The skills gap is moving faster than we are, new report finds

More than half of respondents are taking learning into their own hands.

Organizations are struggling to keep up with the rapid pace of new skills, or “speed-to-skill,” according to employee training platform TalentLMS’s new “Speed-to-Skill” report.

The data, based on a survey of 1,500 U.S. respondents—including 964 managers and 536 employees— is the latest in a series of industry research all saying the same thing: Learning is not keeping pace with how fast work is changing.

For example, almost half of the respondents to LinkedIn’s annual survey view the ongoing skills gap as a crisis. Moreover, the Josh Bersin Company’s 2025 report, “Dynamic Skilling, Anticipating and Mitigating Current and Future Skills Gaps,” advocates for a strategy called dynamic skilling, in which workforce skills development is continually realigned to evolve with business needs.
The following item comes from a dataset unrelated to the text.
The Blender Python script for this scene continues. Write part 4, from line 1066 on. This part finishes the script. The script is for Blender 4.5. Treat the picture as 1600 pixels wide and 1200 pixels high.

TalentLMS’s new report revealed that seven in 10 employees say they need faster ways to practice skills to keep up with the pace of work, but 44 percent of respondents also say that work keeps cutting into their time to learn.

More than half of respondents—53 percent—are taking skills development into their own hands, due in part to both managers and employees reporting that some of their job skills have become outdated within the last five years.

Managers are struggling with uncertainty about which skills their teams will need even in the next 12 months; three in four want their employees to be able to practice skills faster. A massive driver of this shift is, of course, the rise of artificial intelligence and its fundamental impact on how work is evolving.

Employees are learning on the job rather than depending on traditional learning programs to develop the skills they need. Formal learning still plays a role—33 percent of respondents use resources in their company’s learning platform—but learning by doing remains the most popular approach.

As managers and employees run this marathon together, senior and learning and development leaders can help alleviate the pressure by:

  • Creating protected time for learning. When work consistently crowds out development, learning becomes aspirational rather than actual. Leaders can also model the behavior by blocking time on their own calendars and advocating for team norms that treat skill-building as a business priority and not a nice-to-have.
  • Shifting from courses to continuous learning. Rather than relying on annual training cycles, organizations can build skill development into the flow of work.
  • Listening across levels. Front-line employees often know first when skills are becoming outdated. Building feedback loops that bring these to light will give leaders the information they need to stay ahead of gaps rather than react to them.

The “speed-to-skill” gap is unlikely to close on its own. But organizations that treat learning as an ongoing operational function will be better positioned to keep pace with a workplace that shows no signs of slowing down.